24. The method of claim 23, wherein the advanced oxidant is a halo-oxide compound having the formula XzOy, wherein: X is Cl, Br, or I, and:
if X is Cl, then z is 1 and y is 1, 2, 3, or 4;
if X is Br, then z is 1 and y is 1, 2, 3, or 4; and
if X is I, then z is 1 and y is 3.
25. The method of claim 15, comprising recycling at least part of the water withdrawn from the oxidation reaction unit to a water source.
26. The method of claim 15, comprising analyzing the recycle stream to measure a concentration of the one or more species in the product stream.
27. The method of claim 26, comprising adjusting a concentration of the advanced oxidant contacting the process stream based upon the concentration of the one or more species measured in the product stream.

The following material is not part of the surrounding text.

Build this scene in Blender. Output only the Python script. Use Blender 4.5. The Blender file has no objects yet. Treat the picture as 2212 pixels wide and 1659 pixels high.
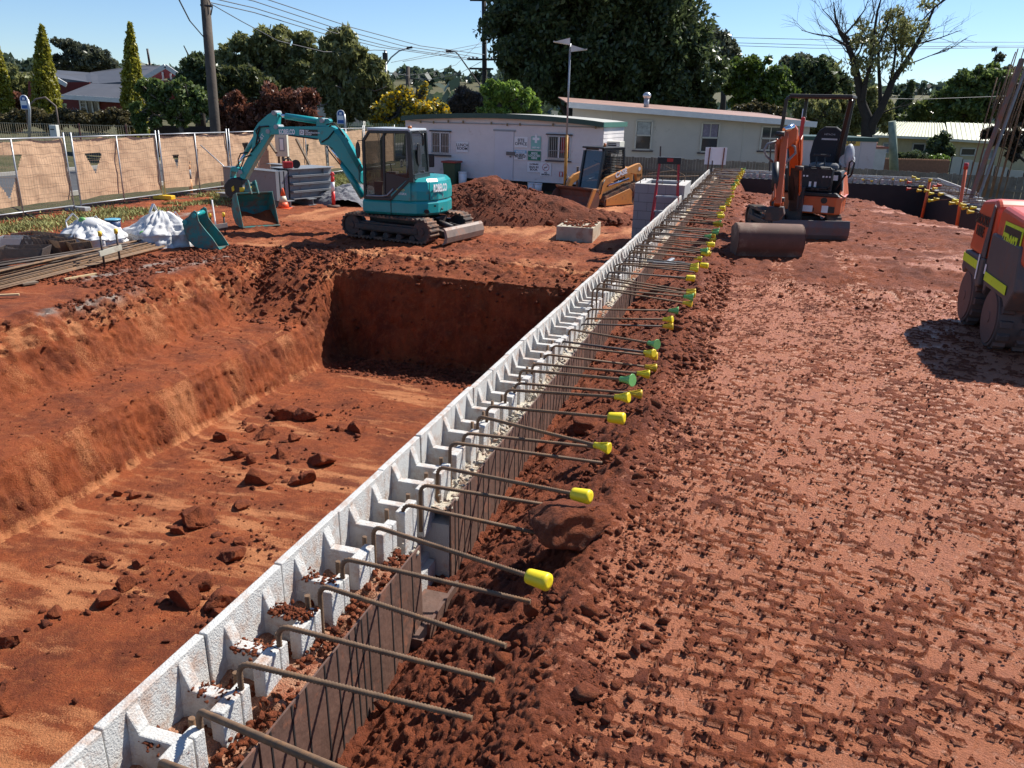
import bpy, math, random
import numpy as np
from mathutils import Vector, Matrix
random.seed(7); RNG=np.random.default_rng(11)
SC=bpy.context.scene; COL=SC.collection
rad=math.radians
# ---------------- camera, world, sun, exposure ----------------
F=1720.0; CX,CY=1106.0,829.5; PITCH=rad(19.04); ROLL=rad(1.49); H=1.95
def _rx(a): c,s=math.cos(a),math.sin(a); return np.array([[1,0,0],[0,c,-s],[0,s,c]])
def _rz(a): c,s=math.cos(a),math.sin(a); return np.array([[c,-s,0],[s,c,0],[0,0,1]])
CM=_rx(math.pi/2-PITCH)@_rz(ROLL); CP=np.array([0,0,H])
cam=bpy.data.cameras.new('camera'); camo=bpy.data.objects.new('camera',cam); COL.objects.link(camo)
cam.sensor_width=36; cam.lens=F/2212*36; cam.clip_start=.05; cam.clip_end=6000
camo.matrix_world=Matrix([list(CM[0])+[0],list(CM[1])+[0],list(CM[2])+[H],[0,0,0,1]])
SC.camera=camo
SUN_AZ=math.atan2(.81,.59); SUN_EL=rad(48)
wd=bpy.data.worlds.new('World'); SC.world=wd; wd.use_nodes=True
nt=wd.node_tree; bg=nt.nodes['Background']
sky=nt.nodes.new('ShaderNodeTexSky'); sky.sky_type='NISHITA'; sky.sun_disc=False
sky.sun_elevation=SUN_EL; sky.sun_rotation=SUN_AZ; sky.air_density=1.0; sky.dust_density=.1; sky.ozone_density=3.6; sky.altitude=700
tint=nt.nodes.new('ShaderNodeMix'); tint.data_type='RGBA'; tint.blend_type='MULTIPLY'; tint.inputs[0].default_value=1; tint.inputs[7].default_value=(.90,1.0,1.14,1); nt.links.new(sky.outputs[0],tint.inputs[6]); nt.links.new(tint.outputs[2],bg.inputs[0]); bg.inputs[1].default_value=.068
sl=bpy.data.lights.new('sun','SUN'); sl.energy=4.3; sl.angle=rad(.5); sl.color=(1,.955,.88)
so=bpy.data.objects.new('sun',sl); COL.objects.link(so); so.location=(20,15,30)
sd=Vector((math.sin(SUN_AZ)*math.cos(SUN_EL),math.cos(SUN_AZ)*math.cos(SUN_EL),math.sin(SUN_EL)))
so.rotation_euler=sd.to_track_quat('Z','Y').to_euler()
SC.view_settings.view_transform='Standard'; SC.view_settings.look='None'; SC.view_settings.exposure=0.86; SC.view_settings.gamma=1
# ---------------- photo-measured positions -> world points ----------------
def ray(x,y): return CM@np.array([(x-CX)/F,-(y-CY)/F,-1.0])
def onz(x,y,z): d=ray(x,y); return CP+d*((z-H)/d[2])
def ony(x,y,Y): d=ray(x,y); return CP+d*(Y/d[1])
def onpl(x,y,p,n):
    d=ray(x,y); n=np.array(n,float); return CP+d*(np.dot(np.array(p)-CP,n)/np.dot(d,n))
W=rad(16.45); SW,CW=math.sin(W),math.cos(W)
def wr(s,r,z=0): return np.array([s*SW+r*CW, s*CW-r*SW, z])
def onr(x,y,r): return onpl(x,y,wr(0,r),(CW,-SW,0))
def sr(p): return (p[0]*SW+p[1]*CW, p[0]*CW-p[1]*SW)
GL=-1.05   # level of the left ground
def L(x,y,z=GL): return onz(x,y,z)
# ---------------- numpy noise ----------------
def _h(ix,iy,iz,seed):
    h=(ix.astype(np.int64)*374761393+iy.astype(np.int64)*668265263+iz.astype(np.int64)*1440662683+seed*982451653)&0xffffffff
    h=((h^(h>>13))*1274126177)&0xffffffff
    return ((h^(h>>16))&0xffff)/32767.5-1
def vn(x,y,z=None,seed=0):
    x=np.asarray(x,float); y=np.asarray(y,float)
    x,y=np.broadcast_arrays(x,y)
    z=np.zeros_like(x) if z is None else np.broadcast_to(z,x.shape)
    ix,iy,iz=np.floor(x),np.floor(y),np.floor(z); fx,fy,fz=x-ix,y-iy,z-iz
    fx=fx*fx*(3-2*fx); fy=fy*fy*(3-2*fy); fz=fz*fz*(3-2*fz)
    flat=not np.any(fz); r=0
    for dz in ((0,) if flat else (0,1)):
        for dy in (0,1):
            for dx in (0,1):
                w=(fx if dx else 1-fx)*(fy if dy else 1-fy)*(1 if flat else (fz if dz else 1-fz))
                r=r+w*_h(ix+dx,iy+dy,iz+dz,seed)
    return r
def fbm(x,y,z=None,o=4,seed=0,g=.5):
    a=1;r=0;t=0;f=1
    for i in range(o):
        r=r+a*vn(x*f,y*f,None if z is None else z*f,seed+i); t+=a; a*=g; f*=2.03
    return r/t
def sst(x,a,b): t=np.clip((x-a)/(b-a),0,1); return t*t*(3-2*t)
# ---------------- materials ----------------
MATS={}
def mat(name,col,rough=.6,metal=0,spec=.5,var=.12,vs=3.0,bump=0,bs=40,dirt=0,dcol=(.2,.06,.025),ds=2.2,em=0,alpha=None,coat=0,trans=0):
    if name in MATS: return MATS[name]
    m=bpy.data.materials.new(name); m.use_nodes=True; t=m.node_tree; N=t.nodes; K=t.links
    b=N['Principled BSDF']; b.inputs['Roughness'].default_value=rough; b.inputs['Metallic'].default_value=metal
    b.inputs['Specular IOR Level'].default_value=spec; b.inputs['Coat Weight'].default_value=coat
    b.inputs['Transmission Weight'].default_value=trans
    tc=N.new('ShaderNodeTexCoord')
    c=None
    n=N.new('ShaderNodeTexNoise'); n.inputs['Scale'].default_value=vs; n.inputs['Detail'].default_value=6; n.inputs['Roughness'].default_value=.65
    K.new(tc.outputs['Object'],n.inputs['Vector'])
    mr=N.new('ShaderNodeMapRange'); mr.inputs[1].default_value=.3; mr.inputs[2].default_value=.7; mr.inputs[3].default_value=1-var; mr.inputs[4].default_value=1+var
    K.new(n.outputs[0],mr.inputs[0])
    mx=N.new('ShaderNodeMix'); mx.data_type='RGBA'; mx.blend_type='MULTIPLY'; mx.inputs[0].default_value=1
    mx.inputs[6].default_value=(*col,1); K.new(mr.outputs[0],mx.inputs[7]); c=mx.outputs[2]
    if dirt:
        n2=N.new('ShaderNodeTexNoise'); n2.inputs['Scale'].default_value=ds; n2.inputs['Detail'].default_value=9; n2.inputs['Roughness'].default_value=.72
        K.new(tc.outputs['Object'],n2.inputs['Vector'])
        m2=N.new('ShaderNodeMapRange'); m2.inputs[1].default_value=.62-dirt*.3; m2.inputs[2].default_value=.8-dirt*.25; K.new(n2.outputs[0],m2.inputs[0])
        x2=N.new('ShaderNodeMix'); x2.data_type='RGBA'; K.new(m2.outputs[0],x2.inputs[0]); K.new(c,x2.inputs[6]); x2.inputs[7].default_value=(*dcol,1); c=x2.outputs[2]
        r2=N.new('ShaderNodeMapRange'); r2.inputs[3].default_value=rough; r2.inputs[4].default_value=.9; K.new(m2.outputs[0],r2.inputs[0]); K.new(r2.outputs[0],b.inputs['Roughness'])
    K.new(c,b.inputs['Base Color'])
    if bump:
        n3=N.new('ShaderNodeTexNoise'); n3.inputs['Scale'].default_value=bs; n3.inputs['Detail'].default_value=5; K.new(tc.outputs['Object'],n3.inputs['Vector'])
        bp=N.new('ShaderNodeBump'); bp.inputs['Strength'].default_value=bump; bp.inputs['Distance'].default_value=.02; K.new(n3.outputs[0],bp.inputs['Height']); K.new(bp.outputs[0],b.inputs['Normal'])
    if em: b.inputs['Emission Color'].default_value=(*col,1); b.inputs['Emission Strength'].default_value=em
    if alpha is not None: b.inputs['Alpha'].default_value=alpha
    MATS[name]=m; return m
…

28. A method for power production, the method comprising:
combusting a fuel with an oxidant in the presence of compressed CO2 to form a combustion process stream comprising one or more species;
expanding the combustion process stream in a turbine to product power and output a turbine exhaust process stream; and
cooling the turbine exhaust process stream in a recuperator heat exchanger to provide a cooled process stream;
wherein the method for power production is combined with the method for oxidizing one or more species in a process stream according to claim 15 such that the process stream comprising the one or more species passed through the oxidation reaction unit comprises the cooled process stream provided from the recuperator heat exchanger.
29. The method of claim 28, further comprising filtering one or both of the turbine exhaust stream and the cooled process stream from the recuperator heat exchanger to remove one or more of a particulate, mercury, vanadium, and arsenic therefrom.
30. The method of claim 28, comprising compressing a stream comprising CO2 to a pressure suitable for input to the combustor.
31. The method of claim 30, comprising passing the compressed stream comprising CO2 through the recuperator heat exchanger such that the compressed stream comprising CO2 is heated against the turbine exhaust process stream.